Lawyers allege that Joseph Bankman and his wife Barbara Fried were involved in their son’s company. Joseph Bankman, a law professor at Stanford Law School, offered tax advice to FTX employees and helped recruit the company’s first lawyers. Freed allegedly founded a political action committee that received money from FTX and its top executives.

Parents of FTX founder Sam Bankman-Fried

Sam’s brother named Gabriel Bankman-Fried founded an organisation that lobbied members of the US Congress with funds from FTX and Alameda, a trading firm founded by Bankman-Fried. So far, however, neither Gabriel nor his parents have given their response to reporters’ enquiries about the case.
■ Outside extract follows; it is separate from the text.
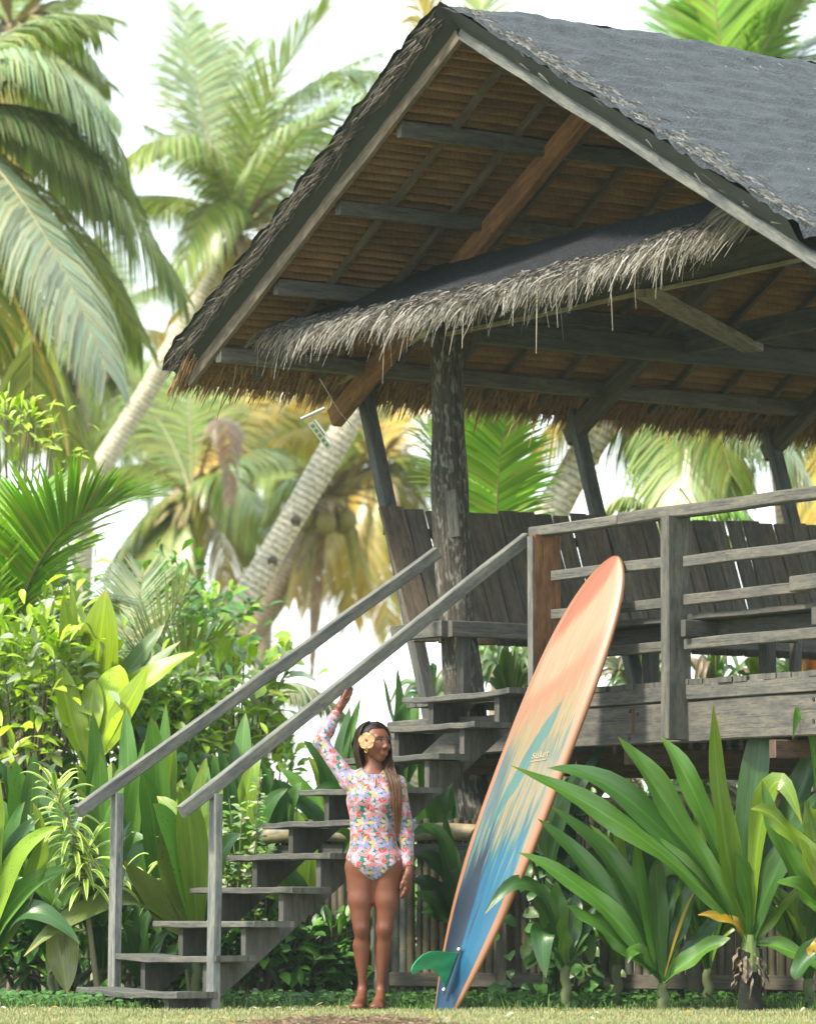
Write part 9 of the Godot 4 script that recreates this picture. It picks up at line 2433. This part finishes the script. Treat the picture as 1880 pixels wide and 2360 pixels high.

Judge John Dorsey must approve the lawyers’ request before they can issue subpoenas to the Bankman-Fried family to appear for questioning and produce financial statement documents. Given the dishonest business practices within FTX, it is possible that members of Sam’s family have been involved in some other financial fraud.


We believe that such spending on lawyers may indeed be justified if they can recover billions of dollars to compensate the victims of FTX's collapse. However, the earlier situation with the liquidators of the company clearly demonstrated how inexperienced representatives of such companies are in dealing with decentralised platforms. Accordingly, more problems may lie ahead.